Verónica Montúfar, coordenadora mundial para Questões de
Gênero e Equidade da ISP. (Foto: Leo Hyde/ISP)
Essa é a conclusão de Verónica Montúfar, da Internacional de
Serviços Públicos (ISP). “Quando não há serviços de saúde, são as mulheres que
cuidam dos doentes. Quando não há escolas, são elas que proveem educação aos
seus filhos. Na ausência de serviços públicos, são as mulheres que os
substituem.”
Por uma construção antes histórica do que natural, as
mulheres são as provedoras de serviços essenciais para as suas famílias,
explica a equatoriana Verónica Montúfar, coordenadora mundial para Questões de
Gênero e Equidade da Internacional de Serviços Públicos (ISP), federação global
de sindicatos do setor público. “Quando não há água potável, são as mulheres
que vão buscar água em lugares distantes. Quando não há serviços de saúde, são
elas que cuidam dos doentes. Quando não há escolas, são elas que proveem
educação aos seus filhos. Ou seja, na ausência de serviços públicos prestados
pelos Estados, são as mulheres que os substituem.”

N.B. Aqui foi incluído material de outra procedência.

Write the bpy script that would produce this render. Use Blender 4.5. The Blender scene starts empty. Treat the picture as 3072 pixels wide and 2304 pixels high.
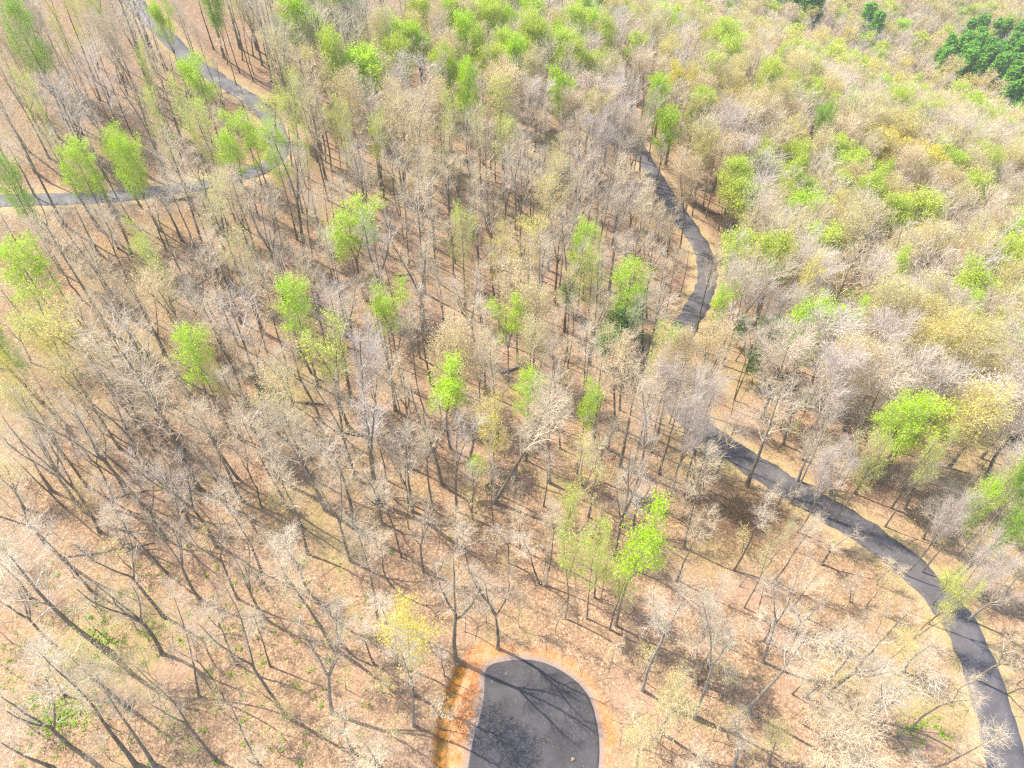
import bpy, math, random
import numpy as np
from mathutils import Vector, Quaternion, Matrix

scn = bpy.context.scene
R_ = math.radians
# ------------------------------------------------------------------ camera, sky, sun, exposure
CAM_H = 75.0
PITCH = 47.0                    # degrees below the horizontal
LENS = 25.0
cam_d = bpy.data.cameras.new("camera"); cam = bpy.data.objects.new("camera", cam_d)
scn.collection.objects.link(cam); scn.camera = cam
cam.location = (0, 0, CAM_H); cam.rotation_euler = (R_(90 - PITCH), 0, 0)
cam_d.sensor_width = 36.0; cam_d.lens = LENS; cam_d.clip_start = 0.5; cam_d.clip_end = 5000

SUN_EL = 57.0
SUN_DIR = Vector((-0.885, 0.465, 0)).normalized() * math.cos(R_(SUN_EL)) + Vector((0, 0, math.sin(R_(SUN_EL))))
world = bpy.data.worlds.new("World"); scn.world = world; world.use_nodes = True
wn = world.node_tree.nodes; wl = world.node_tree.links
sky = wn.new("ShaderNodeTexSky"); sky.sky_type = 'NISHITA'; sky.sun_disc = False
sky.sun_elevation = R_(SUN_EL); sky.sun_rotation = math.atan2(SUN_DIR.x, SUN_DIR.y)
wl.new(sky.outputs[0], wn["Background"].inputs[0]); wn["Background"].inputs[1].default_value = 0.15
sl = bpy.data.lights.new("sun", 'SUN'); sl.energy = 3.2; sl.angle = R_(0.5); sl.color = (1.0, 0.93, 0.81)
so = bpy.data.objects.new("sun", sl); scn.collection.objects.link(so)
so.rotation_euler = SUN_DIR.to_track_quat('Z', 'Y').to_euler(); so.location = (-100, 60, 160)
scn.view_settings.view_transform = 'Standard'; scn.view_settings.look = 'None'
scn.view_settings.exposure = 1.5; scn.view_settings.gamma = 1.0
scn.cycles.max_bounces = 6; scn.cycles.diffuse_bounces = 3; scn.cycles.transmission_bounces = 3
scn.cycles.glossy_bounces = 2
scn.cycles.use_denoising = False; scn.cycles.filter_width = 1.3; scn.cycles.sample_clamp_indirect = 4.0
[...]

Portanto, a precariedade e/ou mercantilização dos serviços
públicos, seja por parcerias público-privadas, seja por acordos comerciais,
afetam especialmente as mulheres, “já que o tempo e esforço que dedicam a essas
tarefas em função social de suas famílias e comunidades lhes tiram espaço para
sua autorrealização e autonomia”.
Nesta entrevista por e-mail, Montúfar fala sobre como as
mulheres são as mais afetadas pela intensificação do trabalho e hierarquização
do processo produtivo causadas pela extrema desigualdade na distribuição dos
frutos da terceira revolução científica-tecnológica, e explica as especificidades
da questão de gênero nos serviços públicos e as dificuldades enfrentadas pelas
trabalhadoras desse setor, entre outros assuntos. “A subvalorização social do
trabalho de cuidado e reprodução da vida é uma tendência. Como se as mulheres
trouxessem consigo o subvalor do espaço privado para o espaço público.”
Quais são os principais desafios que as mulheres enfrentam
hoje no mundo do trabalho?
Existem tensões gerais que afetam as mulheres e homens
trabalhadores. O avanço das forças produtivas, consolidada na terceira
revolução científica-tecnológica, pela primeira vez coloca a humanidade em
condição de ser sujeito de sua própria história, superar a escassez e construir
a equidade e igualdade universais. No entanto, essa potencialidade é
expropriada pela acumulação monopolista dos capitais transnacionais que agem
como Estados sem território, em aliança com os Estados nacionais e organismos
multilaterais, e que tem como consequência a tragédia da desigualdade e
exclusão de indivíduos, comunidades, países e continentes, que se tornam
descartáveis para a reprodução do capital, com novas formas de pobreza e
violência.
Da mesma forma, essa exorbitante capacidade de produzir,
acompanhada do paradoxo da apropriação privada da riqueza produzida e do
extremo aprofundamento da desigualdade na distribuição, tem provocado profundas
transformações na organização do processo produtivo, que colocam em maior relevo
a intensificação do trabalho e a hierarquização das relações trabalhistas. No
mesmo sentido, acarretaram a expulsão de grandes massas de trabalhadores e
trabalhadoras do trabalho formal e protegido, e sua inclusão em modalidades
mais precárias e no setor informal. A passagem da manufatura para a
“mentefatura” tem como consequência a incorporação do trabalhador e da
trabalhadora no processo de trabalho com toda sua capacidade não apenas física,
como também intelectual e emocional.
A passagem da manufatura para a “mentefatura” tem como
consequência a incorporação do trabalhador e da trabalhadora no processo de
trabalho com toda sua capacidade não apenas física, como também intelectual e
emocional
No entanto, por conta das desvantagens históricas de gênero,
essas condições afetam de maneira desigual as mulheres, que participam das
forças produtivas como mão de obra barata, ocupando os espaços condicionados
pela divisão sexual do trabalho e sem deixar de lado o trabalho de reprodução
social que elas realizam no âmbito privado. Esse fator duplica sua jornada de
trabalho e não mudou com os avanços nas legislações nem com o maior
desenvolvimento produtivo. As mulheres continuam conformando o setor
trabalhista mais afetado.
Claro que em alguns países essas condições estão mudando. Há
mulheres que conseguiram romper a segregação trabalhista de gênero, tanto em
relação a se incorporar em ocupações dominantemente masculinas e posições de
direção, como em relação a redistribuir seu trabalho reprodutivo no seio da família,
mas continuam sendo uma minoria e elas sozinhas não poderão alterar as relações
desiguais nem de gênero nem de classe que existem no mundo do trabalho e que
compõem estruturalmente a base de um sistema de dominação.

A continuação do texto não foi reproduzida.